The Sphere — that luminous, ginormous orb of entertainment ostensibly suited only for Las Vegas — might soon send a smaller sibling rolling into Maryland.
The music-and-more venue’s parent company teased expansion last year and recently revealed that National Harbor is its pick for a second U.S. location. A 6,000-person Sphere (about one-third the size of the original) could open in Prince George’s County within the next few years.
That would likely be a boost, though maybe not as large as officials are pitching, for an area that has recently lost other economic drivers.
Replicating Vegas
What happens in Vegas doesn’t have to stay there.
James Dolan, the owner of the New York Knicks who runs Sphere Entertainment, said repeatedly in 2025 that he wanted to expand his network of Spheres. A second, full-size venue is planned in Abu Dhabi, and the National Harbor orb might merely be the first of several small ones.
Each Sphere would host some the same shows, likely saving the company on production costs.
Content created by Sphere Studios will be “playable” in all Spheres, Dolan said on an earnings call last year. The Vegas venue is currently playing an immersive version of “The Wizard of Oz,” and Dolan pointed to that show as transferrable to other venues.
It’s unclear if live Las Vegas acts, which have included U2, the Eagles and the Backstreet Boys, would also play at National Harbor.
Like the big Sphere, the business model at smaller Spheres would aim to keep the venue “busy” 365 days a year, Dolan said.
“All the content that’s created for Sphere in Vegas and eventually Abu Dhabi will also play in any of these small Spheres,” he said.
Footing the bill
The National Harbor Sphere is expected to cost more than $1 billion, which Sphere Entertainment would mostly pay. But the project also will receive public money.
Prince George’s County has pledged a chunk of public financing. It will provide $170 million total, including $130 million in tax increment financing — a deal in which the county takes out bonds that are repaid through future property taxes — and $40 million for construction of a parking garage, WTOP reported.

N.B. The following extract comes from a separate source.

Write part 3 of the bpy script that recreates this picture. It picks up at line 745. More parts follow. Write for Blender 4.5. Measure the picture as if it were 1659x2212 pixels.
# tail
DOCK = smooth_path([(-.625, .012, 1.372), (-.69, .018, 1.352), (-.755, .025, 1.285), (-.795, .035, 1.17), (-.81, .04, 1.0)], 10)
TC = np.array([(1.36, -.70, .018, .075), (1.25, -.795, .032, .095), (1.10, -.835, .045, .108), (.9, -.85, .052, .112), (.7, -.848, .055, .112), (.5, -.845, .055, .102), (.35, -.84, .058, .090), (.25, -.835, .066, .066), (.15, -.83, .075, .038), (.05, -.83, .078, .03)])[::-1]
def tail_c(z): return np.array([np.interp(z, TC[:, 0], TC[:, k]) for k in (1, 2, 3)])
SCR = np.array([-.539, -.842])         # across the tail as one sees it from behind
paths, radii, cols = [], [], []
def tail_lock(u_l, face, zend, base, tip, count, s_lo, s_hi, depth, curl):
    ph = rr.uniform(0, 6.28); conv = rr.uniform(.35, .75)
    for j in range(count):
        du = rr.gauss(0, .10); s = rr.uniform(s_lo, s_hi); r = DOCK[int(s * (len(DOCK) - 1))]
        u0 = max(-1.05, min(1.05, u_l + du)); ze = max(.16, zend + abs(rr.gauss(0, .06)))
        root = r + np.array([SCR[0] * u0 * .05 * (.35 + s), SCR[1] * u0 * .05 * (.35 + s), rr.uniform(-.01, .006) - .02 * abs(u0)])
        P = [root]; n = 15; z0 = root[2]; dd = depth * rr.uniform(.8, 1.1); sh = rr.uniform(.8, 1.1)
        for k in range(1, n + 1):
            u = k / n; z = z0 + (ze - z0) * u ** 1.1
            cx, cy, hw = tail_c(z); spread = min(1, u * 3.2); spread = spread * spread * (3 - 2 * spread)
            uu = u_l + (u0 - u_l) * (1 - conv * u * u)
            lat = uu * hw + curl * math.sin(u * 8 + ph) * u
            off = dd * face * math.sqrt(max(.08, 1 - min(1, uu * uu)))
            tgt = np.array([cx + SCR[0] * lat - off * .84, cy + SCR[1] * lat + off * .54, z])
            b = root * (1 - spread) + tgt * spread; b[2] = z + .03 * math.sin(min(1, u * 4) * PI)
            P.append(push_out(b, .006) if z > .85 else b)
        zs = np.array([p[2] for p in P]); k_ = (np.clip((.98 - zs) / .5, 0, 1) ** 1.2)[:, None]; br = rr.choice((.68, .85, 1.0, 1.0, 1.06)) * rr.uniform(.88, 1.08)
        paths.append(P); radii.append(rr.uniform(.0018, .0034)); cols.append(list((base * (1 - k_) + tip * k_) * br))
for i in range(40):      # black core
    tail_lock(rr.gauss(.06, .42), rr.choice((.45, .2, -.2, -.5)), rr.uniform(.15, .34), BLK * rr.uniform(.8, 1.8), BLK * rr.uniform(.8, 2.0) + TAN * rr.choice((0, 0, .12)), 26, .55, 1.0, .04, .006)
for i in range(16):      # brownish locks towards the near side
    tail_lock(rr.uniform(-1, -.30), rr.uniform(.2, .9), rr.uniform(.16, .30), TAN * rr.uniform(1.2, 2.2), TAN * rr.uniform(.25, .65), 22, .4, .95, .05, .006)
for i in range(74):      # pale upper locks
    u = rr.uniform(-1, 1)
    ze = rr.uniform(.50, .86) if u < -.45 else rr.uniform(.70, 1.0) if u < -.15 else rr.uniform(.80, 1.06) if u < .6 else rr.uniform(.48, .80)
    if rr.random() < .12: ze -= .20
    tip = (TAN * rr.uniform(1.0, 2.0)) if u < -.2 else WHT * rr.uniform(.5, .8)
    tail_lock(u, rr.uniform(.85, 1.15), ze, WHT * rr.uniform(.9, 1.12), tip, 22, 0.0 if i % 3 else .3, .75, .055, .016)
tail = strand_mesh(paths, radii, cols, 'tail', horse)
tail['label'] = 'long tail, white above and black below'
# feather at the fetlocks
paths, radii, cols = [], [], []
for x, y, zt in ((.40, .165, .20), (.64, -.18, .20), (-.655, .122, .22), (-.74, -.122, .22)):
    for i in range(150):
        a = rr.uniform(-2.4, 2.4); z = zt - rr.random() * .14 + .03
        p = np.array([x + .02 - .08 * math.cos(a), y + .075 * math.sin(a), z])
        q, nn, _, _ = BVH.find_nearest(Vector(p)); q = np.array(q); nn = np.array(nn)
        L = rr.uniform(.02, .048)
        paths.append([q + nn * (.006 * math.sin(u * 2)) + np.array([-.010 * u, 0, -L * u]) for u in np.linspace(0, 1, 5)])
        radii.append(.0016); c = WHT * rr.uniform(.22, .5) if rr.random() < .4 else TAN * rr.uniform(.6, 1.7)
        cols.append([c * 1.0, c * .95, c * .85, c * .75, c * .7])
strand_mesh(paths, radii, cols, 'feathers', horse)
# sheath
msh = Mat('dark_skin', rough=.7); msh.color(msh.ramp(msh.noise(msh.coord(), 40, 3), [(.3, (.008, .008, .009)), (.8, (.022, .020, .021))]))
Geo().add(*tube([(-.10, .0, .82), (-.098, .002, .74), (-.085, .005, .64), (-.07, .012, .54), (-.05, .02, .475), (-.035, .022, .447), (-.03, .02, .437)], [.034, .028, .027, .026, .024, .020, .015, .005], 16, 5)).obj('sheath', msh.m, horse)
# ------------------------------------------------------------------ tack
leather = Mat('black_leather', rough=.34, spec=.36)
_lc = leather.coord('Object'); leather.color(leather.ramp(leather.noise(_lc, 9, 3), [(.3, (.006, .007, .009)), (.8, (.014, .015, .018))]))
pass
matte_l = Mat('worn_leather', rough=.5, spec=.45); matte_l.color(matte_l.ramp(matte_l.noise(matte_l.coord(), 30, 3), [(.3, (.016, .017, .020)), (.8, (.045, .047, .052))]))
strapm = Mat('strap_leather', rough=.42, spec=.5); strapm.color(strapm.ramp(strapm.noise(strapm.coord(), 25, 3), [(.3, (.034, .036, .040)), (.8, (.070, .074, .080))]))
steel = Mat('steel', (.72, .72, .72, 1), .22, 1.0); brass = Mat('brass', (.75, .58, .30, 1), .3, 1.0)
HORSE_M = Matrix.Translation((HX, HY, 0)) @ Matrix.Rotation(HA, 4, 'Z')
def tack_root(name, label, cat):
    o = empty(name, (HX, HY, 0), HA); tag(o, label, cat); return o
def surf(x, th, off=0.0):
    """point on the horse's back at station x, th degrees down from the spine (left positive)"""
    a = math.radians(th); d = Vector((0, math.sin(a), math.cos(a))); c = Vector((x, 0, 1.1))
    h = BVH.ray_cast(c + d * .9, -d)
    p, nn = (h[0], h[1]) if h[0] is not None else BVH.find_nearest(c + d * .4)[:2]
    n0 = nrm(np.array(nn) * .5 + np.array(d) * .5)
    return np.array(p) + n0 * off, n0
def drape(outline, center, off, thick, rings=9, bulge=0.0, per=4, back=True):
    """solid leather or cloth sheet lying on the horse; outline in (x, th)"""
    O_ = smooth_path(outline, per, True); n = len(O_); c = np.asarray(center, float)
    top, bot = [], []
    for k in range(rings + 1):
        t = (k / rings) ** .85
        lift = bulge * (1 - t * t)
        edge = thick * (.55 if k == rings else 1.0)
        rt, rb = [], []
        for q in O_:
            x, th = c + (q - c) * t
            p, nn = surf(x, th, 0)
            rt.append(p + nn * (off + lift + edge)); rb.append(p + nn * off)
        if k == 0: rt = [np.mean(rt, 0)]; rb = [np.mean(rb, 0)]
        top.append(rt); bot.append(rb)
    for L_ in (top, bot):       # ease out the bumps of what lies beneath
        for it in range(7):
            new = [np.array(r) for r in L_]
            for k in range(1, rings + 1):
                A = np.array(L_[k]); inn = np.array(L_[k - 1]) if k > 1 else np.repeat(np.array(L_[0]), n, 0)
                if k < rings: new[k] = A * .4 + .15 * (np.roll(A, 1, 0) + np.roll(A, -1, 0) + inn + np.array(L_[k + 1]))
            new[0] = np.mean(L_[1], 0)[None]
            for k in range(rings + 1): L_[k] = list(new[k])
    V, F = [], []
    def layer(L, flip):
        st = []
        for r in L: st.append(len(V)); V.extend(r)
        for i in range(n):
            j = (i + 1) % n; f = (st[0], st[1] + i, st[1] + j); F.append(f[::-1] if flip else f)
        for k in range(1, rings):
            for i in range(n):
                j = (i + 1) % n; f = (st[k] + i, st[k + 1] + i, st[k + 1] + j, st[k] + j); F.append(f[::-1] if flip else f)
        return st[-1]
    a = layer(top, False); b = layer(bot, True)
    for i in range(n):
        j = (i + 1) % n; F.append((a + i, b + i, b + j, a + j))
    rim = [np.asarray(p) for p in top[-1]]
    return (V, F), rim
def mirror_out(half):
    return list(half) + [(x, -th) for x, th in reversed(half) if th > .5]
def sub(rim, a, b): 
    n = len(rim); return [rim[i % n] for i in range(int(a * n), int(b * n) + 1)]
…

The state will pitch in, too. In a joint application from the state, the county and Peterson Cos., the developer that owns National Harbor, Maryland, committed $13.5 million, a spokesperson for Gov. Wes Moore said.
The Peterson Companies offered a discounted ground lease, valued at $15 million, according to The Washington Post.
Using public money for privately operated developments, such as sports stadiums, is common in the U.S., but is often criticized by economic experts.
The roughly $185 million in public backing is typical for such an endeavor, said Nicholas Irwin, a University of Nevada-Las Vegas Lee Business School professor.
Kislaya Prasad, a professor at the University of Maryland’s Robert H. Smith School of Business, said it seemed like a large subsidy, specifically “for essentially affluent customers” who would be able to afford tickets to the venue.
Sphere Entertainment declined to say when the project is expected to break ground or open to the public. However, Prince George’s County Executive Aisha Braveboy has said it could open as soon as 2030, and Dolan, in an earnings call last year, said his “hope” is that a smaller Sphere could be constructed a little more than two years after breaking ground.
The Vegas Sphere was announced in 2018 and projected to be completed in 2021, but actually opened in 2023. Initially pegged at $1.2 to $1.7 billion, it ultimately cost roughly $2.3 billion.
An economic boost?
The Washington Commanders will relocate from Landover to Washington in 2030, and Six Flags America in Bowie recently closed its doors. (A Six Flags spokesperson said Tuesday there is no update regarding plans to sell that land.)
The Sphere will more than make up for those closures, Braveboy has said, noting that the county would receive triple the revenues from the Commanders and Six Flags combined.
She and Moore have each said the Sphere will generate $1 billion in economic impact — an ambitious target, economists say.
Irwin, the Las Vegas-based professor who graduated from American University in Washington, has seen the buzz created by the Sphere firsthand. He took his children to see “The Wizard of Oz,” even paying $10 for a couple of foam apples that were part of the show.
“You sort of become this new centerpiece in town,” he said of the venue.
But, like many experts, he said he is skeptical of economic impact figures. They often include a medley of optimistic assumptions that produce “an incredibly rosy outlook,” he said.
Prasad concurred. “I thought that number looked high,” he said of the economic estimate.
As a venue, the Sphere has regularly lost money. It operated at an $84 million loss last quarter, but its adjusted operating income — which removes nonrecurring costs, for example — was in the black, which shows promise.
During Sphere Entertainment’s most recent earnings call, Dolan, who received $27 million in compensation last year, pointed to the company’s use of generative AI and the international patents it has secured.
Future Spheres will generate “attractive” returns on investment, he said.
A trip to Vegas
Moore attended a retail conference in Las Vegas last May. During that trip, he participated in several “business attraction meetings.”
“Among them was a tour of Sphere in Las Vegas,“ spokesperson Ammar Moussa said in an email, “during which he made the pitch for a second Sphere location to be developed in Maryland.”